(Dataset rows)
START
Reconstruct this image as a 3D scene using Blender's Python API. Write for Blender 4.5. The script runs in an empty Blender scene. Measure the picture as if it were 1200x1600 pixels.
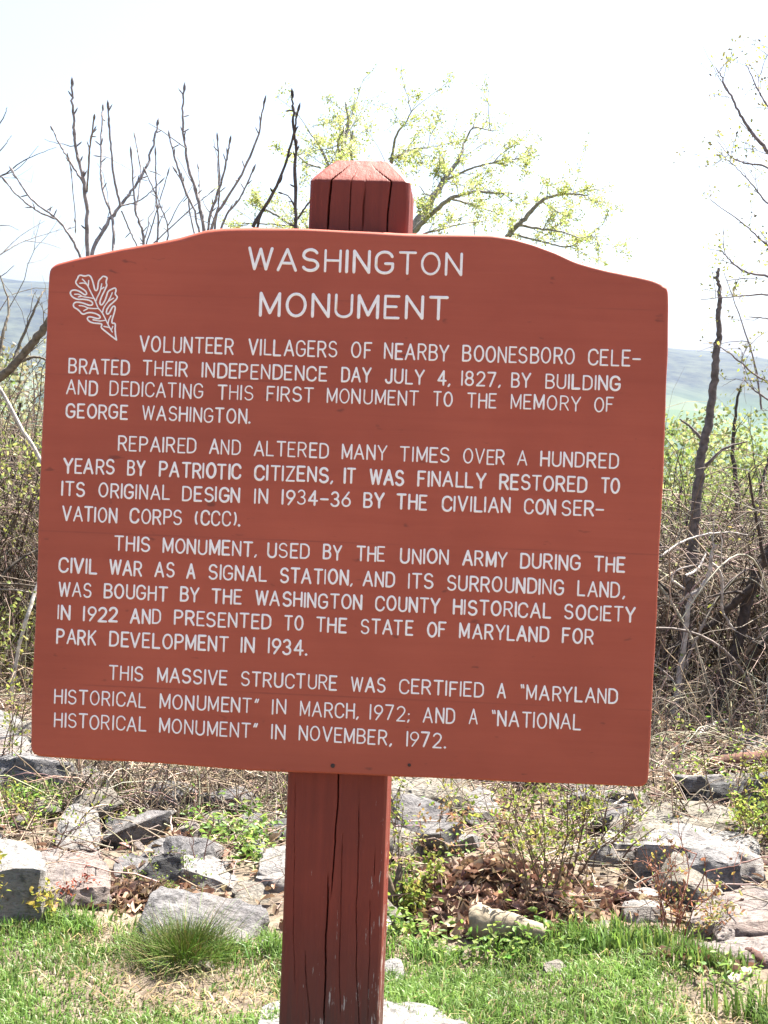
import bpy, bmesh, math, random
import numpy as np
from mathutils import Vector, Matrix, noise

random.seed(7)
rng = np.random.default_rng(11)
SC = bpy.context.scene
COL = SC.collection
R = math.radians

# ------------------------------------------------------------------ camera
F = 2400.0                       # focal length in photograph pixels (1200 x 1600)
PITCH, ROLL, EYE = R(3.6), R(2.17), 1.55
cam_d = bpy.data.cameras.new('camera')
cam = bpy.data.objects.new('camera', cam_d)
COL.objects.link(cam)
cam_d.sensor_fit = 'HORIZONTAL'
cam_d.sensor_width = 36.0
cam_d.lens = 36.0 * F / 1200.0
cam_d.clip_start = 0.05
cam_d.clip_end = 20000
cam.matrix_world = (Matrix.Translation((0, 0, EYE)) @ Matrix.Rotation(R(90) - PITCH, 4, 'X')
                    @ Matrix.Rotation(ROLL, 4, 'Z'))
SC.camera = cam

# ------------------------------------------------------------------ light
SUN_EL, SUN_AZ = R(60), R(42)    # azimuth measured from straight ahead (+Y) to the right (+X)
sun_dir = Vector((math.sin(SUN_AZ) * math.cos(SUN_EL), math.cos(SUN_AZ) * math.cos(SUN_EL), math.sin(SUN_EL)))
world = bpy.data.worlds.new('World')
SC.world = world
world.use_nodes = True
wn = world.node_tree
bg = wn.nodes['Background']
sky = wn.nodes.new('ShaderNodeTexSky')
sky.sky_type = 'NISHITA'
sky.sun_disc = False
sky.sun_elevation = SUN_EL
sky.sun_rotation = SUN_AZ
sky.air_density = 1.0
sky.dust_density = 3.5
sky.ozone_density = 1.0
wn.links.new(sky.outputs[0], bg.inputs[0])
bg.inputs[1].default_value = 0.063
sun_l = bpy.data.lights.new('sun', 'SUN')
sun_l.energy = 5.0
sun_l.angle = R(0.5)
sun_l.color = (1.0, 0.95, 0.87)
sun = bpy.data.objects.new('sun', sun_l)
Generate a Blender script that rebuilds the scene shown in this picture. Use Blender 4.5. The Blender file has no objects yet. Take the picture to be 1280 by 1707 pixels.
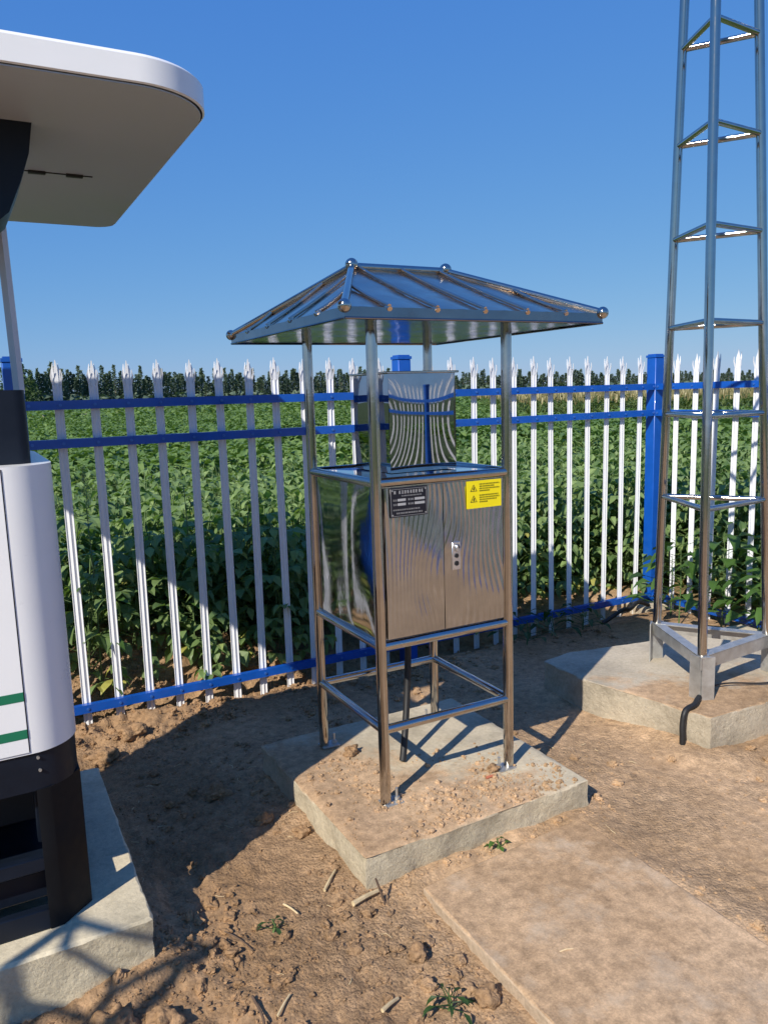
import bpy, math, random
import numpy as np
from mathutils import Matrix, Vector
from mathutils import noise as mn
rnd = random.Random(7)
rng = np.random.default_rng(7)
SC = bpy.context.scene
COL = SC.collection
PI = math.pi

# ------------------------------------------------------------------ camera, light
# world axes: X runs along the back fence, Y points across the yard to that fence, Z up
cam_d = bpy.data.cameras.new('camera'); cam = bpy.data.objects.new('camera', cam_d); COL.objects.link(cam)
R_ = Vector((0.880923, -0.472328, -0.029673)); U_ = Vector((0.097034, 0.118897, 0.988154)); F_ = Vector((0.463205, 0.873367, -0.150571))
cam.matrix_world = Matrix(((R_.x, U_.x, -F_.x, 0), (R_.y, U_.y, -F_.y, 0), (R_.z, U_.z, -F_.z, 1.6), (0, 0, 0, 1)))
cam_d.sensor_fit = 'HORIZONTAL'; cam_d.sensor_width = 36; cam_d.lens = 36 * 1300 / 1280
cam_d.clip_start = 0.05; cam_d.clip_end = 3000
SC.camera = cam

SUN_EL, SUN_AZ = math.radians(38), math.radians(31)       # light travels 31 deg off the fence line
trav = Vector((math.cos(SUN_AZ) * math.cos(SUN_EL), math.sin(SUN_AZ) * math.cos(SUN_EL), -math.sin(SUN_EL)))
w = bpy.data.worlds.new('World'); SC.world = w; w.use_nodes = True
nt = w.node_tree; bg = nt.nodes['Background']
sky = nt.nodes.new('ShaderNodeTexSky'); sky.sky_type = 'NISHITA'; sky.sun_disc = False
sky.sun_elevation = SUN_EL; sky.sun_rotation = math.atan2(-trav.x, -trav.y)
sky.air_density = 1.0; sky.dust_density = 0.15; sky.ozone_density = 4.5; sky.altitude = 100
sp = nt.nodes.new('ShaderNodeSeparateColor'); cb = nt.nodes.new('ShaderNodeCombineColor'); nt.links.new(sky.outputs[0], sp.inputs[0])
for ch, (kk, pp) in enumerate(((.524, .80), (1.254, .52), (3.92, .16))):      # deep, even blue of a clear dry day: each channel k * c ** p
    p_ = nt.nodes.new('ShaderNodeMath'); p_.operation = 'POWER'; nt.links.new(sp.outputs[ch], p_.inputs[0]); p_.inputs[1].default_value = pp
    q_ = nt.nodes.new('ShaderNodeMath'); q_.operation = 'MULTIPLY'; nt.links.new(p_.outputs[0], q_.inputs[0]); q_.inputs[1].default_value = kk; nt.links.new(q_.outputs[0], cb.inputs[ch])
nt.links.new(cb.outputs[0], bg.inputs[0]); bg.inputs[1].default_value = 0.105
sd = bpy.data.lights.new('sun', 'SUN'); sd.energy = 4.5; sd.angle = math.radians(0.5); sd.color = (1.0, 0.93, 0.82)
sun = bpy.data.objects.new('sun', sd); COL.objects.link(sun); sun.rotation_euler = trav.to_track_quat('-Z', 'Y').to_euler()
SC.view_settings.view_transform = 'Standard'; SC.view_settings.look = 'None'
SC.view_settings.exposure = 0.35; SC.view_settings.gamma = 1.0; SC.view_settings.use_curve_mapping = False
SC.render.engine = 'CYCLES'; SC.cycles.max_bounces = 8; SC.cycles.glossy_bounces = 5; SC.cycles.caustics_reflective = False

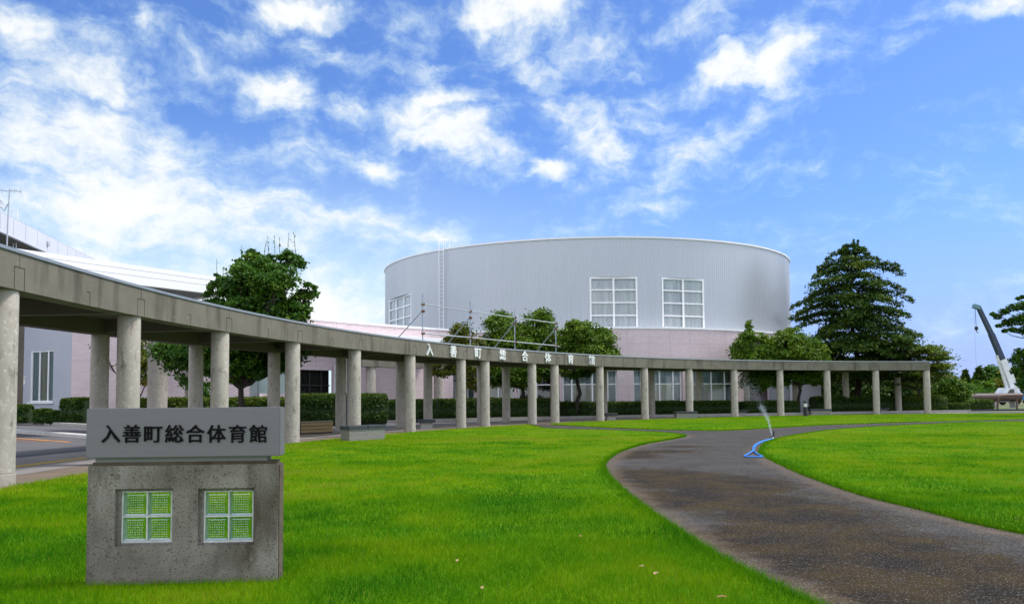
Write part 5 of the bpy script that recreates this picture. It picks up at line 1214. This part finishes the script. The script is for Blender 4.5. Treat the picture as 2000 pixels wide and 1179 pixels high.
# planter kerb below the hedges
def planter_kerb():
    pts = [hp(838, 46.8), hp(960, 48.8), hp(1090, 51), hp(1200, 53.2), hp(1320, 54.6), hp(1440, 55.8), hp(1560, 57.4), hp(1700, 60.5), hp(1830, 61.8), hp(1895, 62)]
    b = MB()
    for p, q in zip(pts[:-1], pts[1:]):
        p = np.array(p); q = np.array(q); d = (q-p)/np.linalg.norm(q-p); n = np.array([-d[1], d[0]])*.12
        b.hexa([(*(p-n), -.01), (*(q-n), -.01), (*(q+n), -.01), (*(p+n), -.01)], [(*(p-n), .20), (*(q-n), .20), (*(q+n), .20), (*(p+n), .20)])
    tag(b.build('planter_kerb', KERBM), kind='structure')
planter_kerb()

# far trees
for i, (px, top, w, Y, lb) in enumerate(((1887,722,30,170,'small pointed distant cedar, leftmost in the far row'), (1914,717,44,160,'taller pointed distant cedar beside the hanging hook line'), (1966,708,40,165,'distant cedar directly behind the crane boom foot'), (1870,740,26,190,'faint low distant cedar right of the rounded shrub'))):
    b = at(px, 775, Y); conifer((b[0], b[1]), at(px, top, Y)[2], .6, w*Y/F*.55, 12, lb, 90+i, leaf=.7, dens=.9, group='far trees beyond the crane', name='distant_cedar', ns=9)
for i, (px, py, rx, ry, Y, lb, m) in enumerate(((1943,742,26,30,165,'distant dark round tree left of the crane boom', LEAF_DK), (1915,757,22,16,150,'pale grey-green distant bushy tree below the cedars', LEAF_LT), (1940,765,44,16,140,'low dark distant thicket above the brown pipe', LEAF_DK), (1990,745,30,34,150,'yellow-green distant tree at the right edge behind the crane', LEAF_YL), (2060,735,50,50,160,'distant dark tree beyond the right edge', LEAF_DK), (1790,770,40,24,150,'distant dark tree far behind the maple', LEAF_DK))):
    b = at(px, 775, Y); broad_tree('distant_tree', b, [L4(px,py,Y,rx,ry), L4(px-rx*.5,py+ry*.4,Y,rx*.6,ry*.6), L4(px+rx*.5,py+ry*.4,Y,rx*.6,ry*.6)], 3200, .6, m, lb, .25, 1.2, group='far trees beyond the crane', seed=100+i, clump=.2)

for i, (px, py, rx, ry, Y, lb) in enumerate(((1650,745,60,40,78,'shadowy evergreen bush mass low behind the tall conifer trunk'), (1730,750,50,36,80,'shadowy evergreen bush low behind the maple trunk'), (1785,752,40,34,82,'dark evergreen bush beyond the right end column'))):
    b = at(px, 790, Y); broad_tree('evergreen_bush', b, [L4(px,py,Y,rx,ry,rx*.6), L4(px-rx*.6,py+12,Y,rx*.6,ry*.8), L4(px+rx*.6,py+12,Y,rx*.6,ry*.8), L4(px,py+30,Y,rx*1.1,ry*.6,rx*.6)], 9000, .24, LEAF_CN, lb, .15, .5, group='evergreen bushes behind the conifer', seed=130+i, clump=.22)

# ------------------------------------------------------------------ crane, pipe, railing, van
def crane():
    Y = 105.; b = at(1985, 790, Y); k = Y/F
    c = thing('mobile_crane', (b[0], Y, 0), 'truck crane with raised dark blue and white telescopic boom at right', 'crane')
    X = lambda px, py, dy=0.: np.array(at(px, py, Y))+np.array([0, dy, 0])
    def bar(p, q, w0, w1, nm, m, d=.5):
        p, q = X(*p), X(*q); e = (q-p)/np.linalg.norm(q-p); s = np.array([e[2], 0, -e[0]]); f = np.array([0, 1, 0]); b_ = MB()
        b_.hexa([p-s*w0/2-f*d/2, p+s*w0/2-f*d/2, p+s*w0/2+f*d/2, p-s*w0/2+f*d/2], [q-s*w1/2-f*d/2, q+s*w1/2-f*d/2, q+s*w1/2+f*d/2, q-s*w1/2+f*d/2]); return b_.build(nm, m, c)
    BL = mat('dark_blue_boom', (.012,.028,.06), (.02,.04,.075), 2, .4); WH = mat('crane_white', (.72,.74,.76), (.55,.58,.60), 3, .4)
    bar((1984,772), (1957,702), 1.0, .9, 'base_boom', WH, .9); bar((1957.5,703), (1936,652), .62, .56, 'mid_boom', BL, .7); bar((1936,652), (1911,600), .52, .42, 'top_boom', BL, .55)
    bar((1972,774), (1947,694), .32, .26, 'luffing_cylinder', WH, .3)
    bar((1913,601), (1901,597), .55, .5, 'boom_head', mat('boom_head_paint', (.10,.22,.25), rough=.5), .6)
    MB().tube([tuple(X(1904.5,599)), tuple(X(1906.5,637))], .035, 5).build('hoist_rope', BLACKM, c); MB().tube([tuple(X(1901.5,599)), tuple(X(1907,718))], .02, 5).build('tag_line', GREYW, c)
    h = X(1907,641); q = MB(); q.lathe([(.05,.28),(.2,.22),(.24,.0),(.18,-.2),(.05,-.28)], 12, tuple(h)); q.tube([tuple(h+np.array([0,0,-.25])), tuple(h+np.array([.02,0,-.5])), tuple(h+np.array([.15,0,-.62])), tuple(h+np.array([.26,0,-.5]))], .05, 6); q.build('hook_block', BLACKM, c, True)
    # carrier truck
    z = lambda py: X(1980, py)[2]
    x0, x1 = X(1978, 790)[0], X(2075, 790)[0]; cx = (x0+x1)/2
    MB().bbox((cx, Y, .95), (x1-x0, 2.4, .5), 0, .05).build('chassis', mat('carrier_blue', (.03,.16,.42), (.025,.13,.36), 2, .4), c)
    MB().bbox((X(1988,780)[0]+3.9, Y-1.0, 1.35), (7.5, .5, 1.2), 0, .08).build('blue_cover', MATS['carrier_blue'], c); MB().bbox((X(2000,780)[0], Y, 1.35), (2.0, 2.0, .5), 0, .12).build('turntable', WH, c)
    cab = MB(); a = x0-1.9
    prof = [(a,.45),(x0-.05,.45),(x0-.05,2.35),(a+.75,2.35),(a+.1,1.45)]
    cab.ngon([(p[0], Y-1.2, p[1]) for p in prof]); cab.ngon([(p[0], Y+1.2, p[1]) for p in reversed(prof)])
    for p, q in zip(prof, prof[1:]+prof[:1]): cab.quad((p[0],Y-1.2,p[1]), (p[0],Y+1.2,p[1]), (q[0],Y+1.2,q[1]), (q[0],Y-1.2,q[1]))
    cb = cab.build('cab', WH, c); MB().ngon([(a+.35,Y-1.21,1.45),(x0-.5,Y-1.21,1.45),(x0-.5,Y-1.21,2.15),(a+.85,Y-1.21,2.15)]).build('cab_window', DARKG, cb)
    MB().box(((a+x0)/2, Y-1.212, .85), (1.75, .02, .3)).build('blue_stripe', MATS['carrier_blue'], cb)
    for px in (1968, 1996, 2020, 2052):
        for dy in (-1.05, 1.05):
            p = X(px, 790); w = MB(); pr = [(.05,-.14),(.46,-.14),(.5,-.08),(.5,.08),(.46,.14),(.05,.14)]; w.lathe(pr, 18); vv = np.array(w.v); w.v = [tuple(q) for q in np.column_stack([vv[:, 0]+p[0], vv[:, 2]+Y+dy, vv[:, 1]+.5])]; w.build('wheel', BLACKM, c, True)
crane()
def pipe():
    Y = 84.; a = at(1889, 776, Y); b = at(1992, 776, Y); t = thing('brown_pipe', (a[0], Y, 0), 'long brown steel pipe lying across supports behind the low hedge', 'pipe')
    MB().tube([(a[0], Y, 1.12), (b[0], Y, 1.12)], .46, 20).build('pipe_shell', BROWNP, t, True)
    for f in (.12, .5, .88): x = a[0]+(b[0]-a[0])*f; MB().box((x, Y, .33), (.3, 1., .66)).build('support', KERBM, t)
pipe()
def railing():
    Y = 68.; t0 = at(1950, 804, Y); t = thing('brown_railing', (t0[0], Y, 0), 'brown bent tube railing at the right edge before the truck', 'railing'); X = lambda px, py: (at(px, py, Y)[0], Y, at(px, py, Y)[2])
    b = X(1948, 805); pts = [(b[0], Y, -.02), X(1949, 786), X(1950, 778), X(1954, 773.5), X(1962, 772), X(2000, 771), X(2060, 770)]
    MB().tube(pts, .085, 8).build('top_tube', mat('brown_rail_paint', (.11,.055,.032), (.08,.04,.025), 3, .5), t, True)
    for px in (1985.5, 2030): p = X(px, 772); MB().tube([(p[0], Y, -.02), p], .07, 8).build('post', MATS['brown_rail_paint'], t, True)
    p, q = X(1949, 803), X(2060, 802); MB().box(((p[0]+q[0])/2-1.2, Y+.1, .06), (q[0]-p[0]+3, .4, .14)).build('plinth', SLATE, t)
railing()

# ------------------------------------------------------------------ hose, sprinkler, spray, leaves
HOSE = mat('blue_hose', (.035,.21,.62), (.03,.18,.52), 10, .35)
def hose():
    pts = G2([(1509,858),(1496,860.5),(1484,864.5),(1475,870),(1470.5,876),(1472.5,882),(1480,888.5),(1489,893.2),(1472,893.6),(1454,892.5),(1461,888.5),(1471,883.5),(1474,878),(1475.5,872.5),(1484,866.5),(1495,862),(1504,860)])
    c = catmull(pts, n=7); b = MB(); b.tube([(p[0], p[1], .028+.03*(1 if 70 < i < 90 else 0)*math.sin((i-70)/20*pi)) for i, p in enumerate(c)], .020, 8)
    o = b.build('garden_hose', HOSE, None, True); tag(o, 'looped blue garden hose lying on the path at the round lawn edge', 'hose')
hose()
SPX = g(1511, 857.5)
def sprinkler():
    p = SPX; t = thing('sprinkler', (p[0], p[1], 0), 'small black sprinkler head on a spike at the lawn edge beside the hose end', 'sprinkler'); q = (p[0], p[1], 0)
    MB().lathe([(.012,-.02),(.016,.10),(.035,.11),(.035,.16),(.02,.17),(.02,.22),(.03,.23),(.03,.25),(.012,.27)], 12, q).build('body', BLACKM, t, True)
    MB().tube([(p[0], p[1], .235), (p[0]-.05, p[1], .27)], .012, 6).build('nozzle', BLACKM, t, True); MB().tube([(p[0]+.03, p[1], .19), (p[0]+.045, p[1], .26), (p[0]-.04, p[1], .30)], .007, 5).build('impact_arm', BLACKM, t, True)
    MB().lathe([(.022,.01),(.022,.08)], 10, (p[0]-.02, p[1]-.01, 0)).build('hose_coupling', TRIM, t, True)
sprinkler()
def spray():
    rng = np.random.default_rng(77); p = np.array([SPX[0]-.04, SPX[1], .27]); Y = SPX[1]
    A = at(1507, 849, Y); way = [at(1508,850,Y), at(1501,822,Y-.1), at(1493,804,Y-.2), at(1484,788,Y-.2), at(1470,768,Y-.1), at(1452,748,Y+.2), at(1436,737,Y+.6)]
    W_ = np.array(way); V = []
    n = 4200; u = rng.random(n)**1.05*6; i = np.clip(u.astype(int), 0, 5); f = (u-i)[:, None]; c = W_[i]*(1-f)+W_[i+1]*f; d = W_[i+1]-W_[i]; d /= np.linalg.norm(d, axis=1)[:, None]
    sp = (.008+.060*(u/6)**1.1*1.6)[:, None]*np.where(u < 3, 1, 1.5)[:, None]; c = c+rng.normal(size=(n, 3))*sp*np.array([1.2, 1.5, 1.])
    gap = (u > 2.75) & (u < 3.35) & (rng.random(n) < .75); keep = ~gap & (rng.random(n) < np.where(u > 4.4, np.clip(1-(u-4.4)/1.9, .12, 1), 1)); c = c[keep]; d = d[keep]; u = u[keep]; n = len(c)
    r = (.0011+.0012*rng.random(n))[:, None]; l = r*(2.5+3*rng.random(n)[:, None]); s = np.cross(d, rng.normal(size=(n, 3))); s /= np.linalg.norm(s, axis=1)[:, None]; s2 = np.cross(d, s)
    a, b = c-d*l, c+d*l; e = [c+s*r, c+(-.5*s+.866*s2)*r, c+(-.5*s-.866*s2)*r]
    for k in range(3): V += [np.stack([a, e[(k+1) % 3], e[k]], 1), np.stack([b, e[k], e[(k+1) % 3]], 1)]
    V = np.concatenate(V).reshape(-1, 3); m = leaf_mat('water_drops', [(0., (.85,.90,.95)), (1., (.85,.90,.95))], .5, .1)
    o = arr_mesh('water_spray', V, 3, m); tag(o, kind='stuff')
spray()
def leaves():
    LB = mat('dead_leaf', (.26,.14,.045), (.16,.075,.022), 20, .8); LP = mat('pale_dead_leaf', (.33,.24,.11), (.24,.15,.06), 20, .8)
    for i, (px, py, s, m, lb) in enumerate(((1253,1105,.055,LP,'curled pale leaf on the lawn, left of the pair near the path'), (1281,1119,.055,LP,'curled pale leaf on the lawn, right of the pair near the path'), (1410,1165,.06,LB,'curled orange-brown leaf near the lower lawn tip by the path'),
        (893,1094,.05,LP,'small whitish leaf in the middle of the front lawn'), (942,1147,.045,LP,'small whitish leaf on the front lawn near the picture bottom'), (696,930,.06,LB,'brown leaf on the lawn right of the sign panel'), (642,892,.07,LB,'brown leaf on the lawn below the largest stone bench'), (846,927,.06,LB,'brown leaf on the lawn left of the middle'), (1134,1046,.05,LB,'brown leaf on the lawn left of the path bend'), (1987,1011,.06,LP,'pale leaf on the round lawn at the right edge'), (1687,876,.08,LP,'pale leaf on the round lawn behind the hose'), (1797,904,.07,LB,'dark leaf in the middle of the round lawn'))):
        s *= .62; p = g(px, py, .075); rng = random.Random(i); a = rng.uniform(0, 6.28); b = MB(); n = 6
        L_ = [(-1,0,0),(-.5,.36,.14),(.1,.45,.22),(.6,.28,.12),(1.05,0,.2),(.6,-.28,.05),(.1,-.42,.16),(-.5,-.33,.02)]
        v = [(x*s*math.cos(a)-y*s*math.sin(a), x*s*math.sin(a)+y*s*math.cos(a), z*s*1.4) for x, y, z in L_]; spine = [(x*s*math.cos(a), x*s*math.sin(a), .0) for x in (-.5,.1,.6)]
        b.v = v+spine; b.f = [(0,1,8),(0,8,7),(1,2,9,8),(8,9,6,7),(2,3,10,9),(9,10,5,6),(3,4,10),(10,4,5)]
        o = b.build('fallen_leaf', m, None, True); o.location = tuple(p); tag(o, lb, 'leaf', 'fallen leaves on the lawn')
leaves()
END
(What is being asked) Begin with the first line of the entries above and write out each line exactly, ending with the line containing "R = math.radians". Leave out pictures.

(Solution)
Reconstruct this image as a 3D scene using Blender's Python API. Write for Blender 4.5. The script runs in an empty Blender scene. Measure the picture as if it were 1200x1600 pixels.
import bpy, bmesh, math, random
import numpy as np
from mathutils import Vector, Matrix, noise

random.seed(7)
rng = np.random.default_rng(11)
SC = bpy.context.scene
COL = SC.collection
R = math.radians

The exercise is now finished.